Buying Home Tips January 15, 2023

Trustee’s Sale at Courthouse Steps

After at least 3+ months of missed payments, the homeowner will receive a Notice of Default (N.O.D.) and keep receiving it for the next three months.  The financially distressed homeowner’s reinstatement period expires.  Missing payments give the bank the right to start the foreclosure process.  They do so by recording a Notice of Trustee’s (N.O.T.) Sale.  The date of the N.O.T. sale cannot be sooner than 21 days after the three months of Notices of Default.  Both the NOD and the NOT are available to the public.

 

Properties from trustee’s sale are either sold through auctions at the county courthouse steps or wholesale to certain loan and/or asset management companies at bargain prices for resale.
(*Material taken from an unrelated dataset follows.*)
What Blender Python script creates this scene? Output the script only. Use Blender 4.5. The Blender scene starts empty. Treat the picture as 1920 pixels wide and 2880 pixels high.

Anyone may bid but not the designated “trustee”.   In setting an auction price, it is customary for the Lender to add up all the distressed homeowner’s missed payments, late-fee penalties, and other fees to the unpaid mortgage balance.

 

The highest bidder “wins” only if the bid is above the minimum (called “the reserved”) price set by the creditor.  The winning bidder receives the Trustee’s Deed upon sale, which contains no warranties as to title, possession, encumbrances, or condition of the property.  Hence, a trustee’s sale is a risky way for a naive individual to acquire real estate, because of lack of accurate information about the precise mortgage loan position (1st, 2nd, or 3rd) that is up for bid.  Sometimes, the unknowing winning bidder can potentially end up having to pay for the senior lien (i.e., the first mortgage) and/or recently recorded tax liens, even though all junior liens are wiped out–just because they did not know that they were only buying the second mortgage.  Some homes have gone into foreclosures repeatedly, each time owned for a brief period by different owners who overpaid.

 

Payments for properties bought at Trustee’s Sale must be made in cash (e.g., cashier’s check).   In contrast, buying REOs or bank-owned properties instead of Trustee’s Sale at the courthouse steps is safer and cash payment is not required.  A buyer can obtain financing when buying REOs or bank-owned properties.  However, buyers who have to take out a loan to buy REO properties are at a disadvantage compared to all-cash buyers.